Enhanced simultaneous removal of direct red 81 and bisphenol A from aqueous media by coupling nano zero-valent iron (nZVI) particles with graphene oxide and copper: Isotherm and kinetic adsorption studies

Abstract

In this study, nanoscale zero-valent iron (nZVI) coupled with graphene oxide (GO) and copper (Cu) was synthesized and evaluated to develop an efficient adsorbent for the simultaneous removal of Direct Red 81 (DR 81) and bisphenol A (BPA) from aqueous environments. The adsorbent was characterized by field emission scanning electron microscopy (FESEM), energy dispersive X-Ray (EDX), Fourier-transform infrared spectroscopy (FTIR), Brunauer–Emmett–Teller (BET), and vibrating sample magnetometer (VSM).
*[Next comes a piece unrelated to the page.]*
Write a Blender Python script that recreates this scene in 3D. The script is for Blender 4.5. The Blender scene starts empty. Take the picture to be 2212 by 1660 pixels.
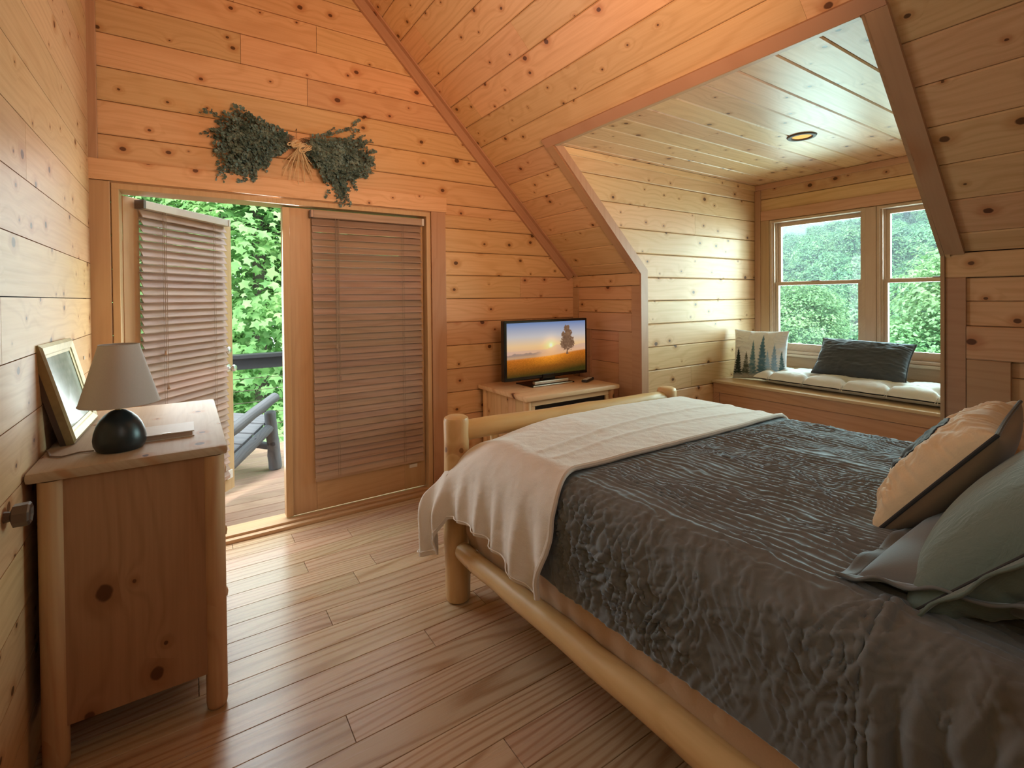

The particle size distribution (PSD) findings demonstrated that the average size of nZVI-GO-Cu was equal to 20.89 nm. The maximum removal efficiency (97.50%) was obtained at optimized conditions, including pH of 5, the adsorbent dosage of 0.5 g, contact time of 35 min, and initial concentration of 5 mg L−1. The experimental data were investigated using the Langmuir and Freundlich isotherm models. The Langmuir model was revealed to be a better model (R2 = 0.9993), and the adsorption of DR 81 was found to be most desirable on nZVI-GO-Cu with a maximum adsorption capacity (qmax) of 21.32 mg g−1. Also, the adsorption kinetics models were assessed and the resulting data fitted well with a pseudo-second-order (PSO) kinetic model with R2 equal to 0.9991. All in all, the present results indicate that this environmentally friendly, efficient, and inexpensive adsorbent can be useful for the simultaneous elimination of DR 81 and BPA from aqueous media.